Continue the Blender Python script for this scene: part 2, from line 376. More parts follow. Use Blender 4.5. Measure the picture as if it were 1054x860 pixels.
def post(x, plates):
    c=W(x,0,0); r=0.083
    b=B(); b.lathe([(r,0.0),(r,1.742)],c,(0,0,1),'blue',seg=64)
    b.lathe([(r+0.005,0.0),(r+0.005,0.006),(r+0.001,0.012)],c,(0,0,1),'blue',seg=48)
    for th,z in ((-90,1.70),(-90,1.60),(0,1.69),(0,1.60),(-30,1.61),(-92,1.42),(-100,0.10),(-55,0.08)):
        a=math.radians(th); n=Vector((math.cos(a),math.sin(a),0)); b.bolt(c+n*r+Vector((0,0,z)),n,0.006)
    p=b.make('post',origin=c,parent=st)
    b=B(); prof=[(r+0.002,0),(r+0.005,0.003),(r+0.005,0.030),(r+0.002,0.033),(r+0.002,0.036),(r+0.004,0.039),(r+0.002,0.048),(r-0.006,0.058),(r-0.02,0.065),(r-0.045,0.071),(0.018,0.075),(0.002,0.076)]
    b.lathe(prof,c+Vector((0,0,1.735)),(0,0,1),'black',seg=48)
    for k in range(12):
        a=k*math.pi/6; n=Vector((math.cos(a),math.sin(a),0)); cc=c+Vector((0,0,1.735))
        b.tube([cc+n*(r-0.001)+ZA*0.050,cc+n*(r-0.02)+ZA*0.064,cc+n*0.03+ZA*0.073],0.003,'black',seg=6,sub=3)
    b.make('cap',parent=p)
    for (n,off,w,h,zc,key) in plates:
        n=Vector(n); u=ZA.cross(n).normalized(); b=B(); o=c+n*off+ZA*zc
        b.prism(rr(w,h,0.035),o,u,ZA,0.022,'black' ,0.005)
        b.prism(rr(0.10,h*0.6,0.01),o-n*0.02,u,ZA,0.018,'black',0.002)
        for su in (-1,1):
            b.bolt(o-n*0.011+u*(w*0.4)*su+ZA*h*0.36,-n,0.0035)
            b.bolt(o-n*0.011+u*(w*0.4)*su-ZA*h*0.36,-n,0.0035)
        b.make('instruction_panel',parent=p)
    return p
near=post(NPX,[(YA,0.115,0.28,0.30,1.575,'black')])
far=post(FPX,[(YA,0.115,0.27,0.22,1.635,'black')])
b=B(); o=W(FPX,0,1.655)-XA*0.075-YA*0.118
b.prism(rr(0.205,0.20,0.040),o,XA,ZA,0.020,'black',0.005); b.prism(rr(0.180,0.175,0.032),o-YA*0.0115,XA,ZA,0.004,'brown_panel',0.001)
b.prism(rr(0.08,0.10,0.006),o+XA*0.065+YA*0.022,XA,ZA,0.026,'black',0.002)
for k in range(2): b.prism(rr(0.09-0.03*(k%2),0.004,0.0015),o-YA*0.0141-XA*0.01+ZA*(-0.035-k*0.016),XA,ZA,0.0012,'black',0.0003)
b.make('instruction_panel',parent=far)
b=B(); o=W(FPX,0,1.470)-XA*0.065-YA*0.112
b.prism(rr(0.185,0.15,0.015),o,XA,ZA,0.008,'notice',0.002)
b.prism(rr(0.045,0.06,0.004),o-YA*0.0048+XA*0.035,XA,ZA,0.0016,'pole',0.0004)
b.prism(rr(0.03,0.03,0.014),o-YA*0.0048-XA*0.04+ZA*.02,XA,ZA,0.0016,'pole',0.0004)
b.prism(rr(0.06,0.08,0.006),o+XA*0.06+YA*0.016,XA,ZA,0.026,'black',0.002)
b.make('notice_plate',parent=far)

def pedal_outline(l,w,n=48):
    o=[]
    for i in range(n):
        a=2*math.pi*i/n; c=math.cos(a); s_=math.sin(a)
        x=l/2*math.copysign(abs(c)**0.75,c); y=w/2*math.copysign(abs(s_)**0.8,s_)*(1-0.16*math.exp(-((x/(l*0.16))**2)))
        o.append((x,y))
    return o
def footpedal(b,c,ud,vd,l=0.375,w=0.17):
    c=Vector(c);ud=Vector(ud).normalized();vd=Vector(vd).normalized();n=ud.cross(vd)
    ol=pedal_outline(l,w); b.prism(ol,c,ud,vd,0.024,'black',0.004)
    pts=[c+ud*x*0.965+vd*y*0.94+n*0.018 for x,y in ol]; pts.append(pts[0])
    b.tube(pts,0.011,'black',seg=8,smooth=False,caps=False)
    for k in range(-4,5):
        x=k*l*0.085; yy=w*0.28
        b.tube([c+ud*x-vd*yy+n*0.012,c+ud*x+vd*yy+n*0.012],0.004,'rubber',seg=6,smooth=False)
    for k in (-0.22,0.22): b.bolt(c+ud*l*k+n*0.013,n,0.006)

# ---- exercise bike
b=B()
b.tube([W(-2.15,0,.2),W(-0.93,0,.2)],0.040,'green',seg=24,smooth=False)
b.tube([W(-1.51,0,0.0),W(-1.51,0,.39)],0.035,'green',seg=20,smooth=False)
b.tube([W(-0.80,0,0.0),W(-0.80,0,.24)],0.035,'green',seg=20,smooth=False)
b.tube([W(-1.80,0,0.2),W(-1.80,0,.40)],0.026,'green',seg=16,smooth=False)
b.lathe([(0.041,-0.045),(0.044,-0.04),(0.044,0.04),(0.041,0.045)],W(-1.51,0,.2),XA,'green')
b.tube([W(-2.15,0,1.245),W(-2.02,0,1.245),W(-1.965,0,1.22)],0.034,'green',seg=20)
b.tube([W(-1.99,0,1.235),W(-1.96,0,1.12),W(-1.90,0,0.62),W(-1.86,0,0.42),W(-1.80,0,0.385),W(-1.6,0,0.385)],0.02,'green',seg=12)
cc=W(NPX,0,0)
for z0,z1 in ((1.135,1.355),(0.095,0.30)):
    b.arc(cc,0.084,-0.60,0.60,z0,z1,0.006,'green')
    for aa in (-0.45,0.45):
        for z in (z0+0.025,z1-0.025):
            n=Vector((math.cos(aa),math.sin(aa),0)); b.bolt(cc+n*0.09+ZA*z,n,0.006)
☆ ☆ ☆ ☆
§ The exercise: Return the listing above in full, character for character.

§ Task solution:
Continue the Blender Python script for this scene: part 2, from line 376. More parts follow. Use Blender 4.5. Measure the picture as if it were 1054x860 pixels.
def post(x, plates):
    c=W(x,0,0); r=0.083
    b=B(); b.lathe([(r,0.0),(r,1.742)],c,(0,0,1),'blue',seg=64)
    b.lathe([(r+0.005,0.0),(r+0.005,0.006),(r+0.001,0.012)],c,(0,0,1),'blue',seg=48)
    for th,z in ((-90,1.70),(-90,1.60),(0,1.69),(0,1.60),(-30,1.61),(-92,1.42),(-100,0.10),(-55,0.08)):
        a=math.radians(th); n=Vector((math.cos(a),math.sin(a),0)); b.bolt(c+n*r+Vector((0,0,z)),n,0.006)
    p=b.make('post',origin=c,parent=st)
    b=B(); prof=[(r+0.002,0),(r+0.005,0.003),(r+0.005,0.030),(r+0.002,0.033),(r+0.002,0.036),(r+0.004,0.039),(r+0.002,0.048),(r-0.006,0.058),(r-0.02,0.065),(r-0.045,0.071),(0.018,0.075),(0.002,0.076)]
    b.lathe(prof,c+Vector((0,0,1.735)),(0,0,1),'black',seg=48)
    for k in range(12):
        a=k*math.pi/6; n=Vector((math.cos(a),math.sin(a),0)); cc=c+Vector((0,0,1.735))
        b.tube([cc+n*(r-0.001)+ZA*0.050,cc+n*(r-0.02)+ZA*0.064,cc+n*0.03+ZA*0.073],0.003,'black',seg=6,sub=3)
    b.make('cap',parent=p)
    for (n,off,w,h,zc,key) in plates:
        n=Vector(n); u=ZA.cross(n).normalized(); b=B(); o=c+n*off+ZA*zc
        b.prism(rr(w,h,0.035),o,u,ZA,0.022,'black' ,0.005)
        b.prism(rr(0.10,h*0.6,0.01),o-n*0.02,u,ZA,0.018,'black',0.002)
        for su in (-1,1):
            b.bolt(o-n*0.011+u*(w*0.4)*su+ZA*h*0.36,-n,0.0035)
            b.bolt(o-n*0.011+u*(w*0.4)*su-ZA*h*0.36,-n,0.0035)
        b.make('instruction_panel',parent=p)
    return p
near=post(NPX,[(YA,0.115,0.28,0.30,1.575,'black')])
far=post(FPX,[(YA,0.115,0.27,0.22,1.635,'black')])
b=B(); o=W(FPX,0,1.655)-XA*0.075-YA*0.118
b.prism(rr(0.205,0.20,0.040),o,XA,ZA,0.020,'black',0.005); b.prism(rr(0.180,0.175,0.032),o-YA*0.0115,XA,ZA,0.004,'brown_panel',0.001)
b.prism(rr(0.08,0.10,0.006),o+XA*0.065+YA*0.022,XA,ZA,0.026,'black',0.002)
for k in range(2): b.prism(rr(0.09-0.03*(k%2),0.004,0.0015),o-YA*0.0141-XA*0.01+ZA*(-0.035-k*0.016),XA,ZA,0.0012,'black',0.0003)
b.make('instruction_panel',parent=far)
b=B(); o=W(FPX,0,1.470)-XA*0.065-YA*0.112
b.prism(rr(0.185,0.15,0.015),o,XA,ZA,0.008,'notice',0.002)
b.prism(rr(0.045,0.06,0.004),o-YA*0.0048+XA*0.035,XA,ZA,0.0016,'pole',0.0004)
b.prism(rr(0.03,0.03,0.014),o-YA*0.0048-XA*0.04+ZA*.02,XA,ZA,0.0016,'pole',0.0004)
b.prism(rr(0.06,0.08,0.006),o+XA*0.06+YA*0.016,XA,ZA,0.026,'black',0.002)
b.make('notice_plate',parent=far)

def pedal_outline(l,w,n=48):
    o=[]
    for i in range(n):
        a=2*math.pi*i/n; c=math.cos(a); s_=math.sin(a)
        x=l/2*math.copysign(abs(c)**0.75,c); y=w/2*math.copysign(abs(s_)**0.8,s_)*(1-0.16*math.exp(-((x/(l*0.16))**2)))
        o.append((x,y))
    return o
def footpedal(b,c,ud,vd,l=0.375,w=0.17):
    c=Vector(c);ud=Vector(ud).normalized();vd=Vector(vd).normalized();n=ud.cross(vd)
    ol=pedal_outline(l,w); b.prism(ol,c,ud,vd,0.024,'black',0.004)
    pts=[c+ud*x*0.965+vd*y*0.94+n*0.018 for x,y in ol]; pts.append(pts[0])
    b.tube(pts,0.011,'black',seg=8,smooth=False,caps=False)
    for k in range(-4,5):
        x=k*l*0.085; yy=w*0.28
        b.tube([c+ud*x-vd*yy+n*0.012,c+ud*x+vd*yy+n*0.012],0.004,'rubber',seg=6,smooth=False)
    for k in (-0.22,0.22): b.bolt(c+ud*l*k+n*0.013,n,0.006)

# ---- exercise bike
b=B()
b.tube([W(-2.15,0,.2),W(-0.93,0,.2)],0.040,'green',seg=24,smooth=False)
b.tube([W(-1.51,0,0.0),W(-1.51,0,.39)],0.035,'green',seg=20,smooth=False)
b.tube([W(-0.80,0,0.0),W(-0.80,0,.24)],0.035,'green',seg=20,smooth=False)
b.tube([W(-1.80,0,0.2),W(-1.80,0,.40)],0.026,'green',seg=16,smooth=False)
b.lathe([(0.041,-0.045),(0.044,-0.04),(0.044,0.04),(0.041,0.045)],W(-1.51,0,.2),XA,'green')
b.tube([W(-2.15,0,1.245),W(-2.02,0,1.245),W(-1.965,0,1.22)],0.034,'green',seg=20)
b.tube([W(-1.99,0,1.235),W(-1.96,0,1.12),W(-1.90,0,0.62),W(-1.86,0,0.42),W(-1.80,0,0.385),W(-1.6,0,0.385)],0.02,'green',seg=12)
cc=W(NPX,0,0)
for z0,z1 in ((1.135,1.355),(0.095,0.30)):
    b.arc(cc,0.084,-0.60,0.60,z0,z1,0.006,'green')
    for aa in (-0.45,0.45):
        for z in (z0+0.025,z1-0.025):
            n=Vector((math.cos(aa),math.sin(aa),0)); b.bolt(cc+n*0.09+ZA*z,n,0.006)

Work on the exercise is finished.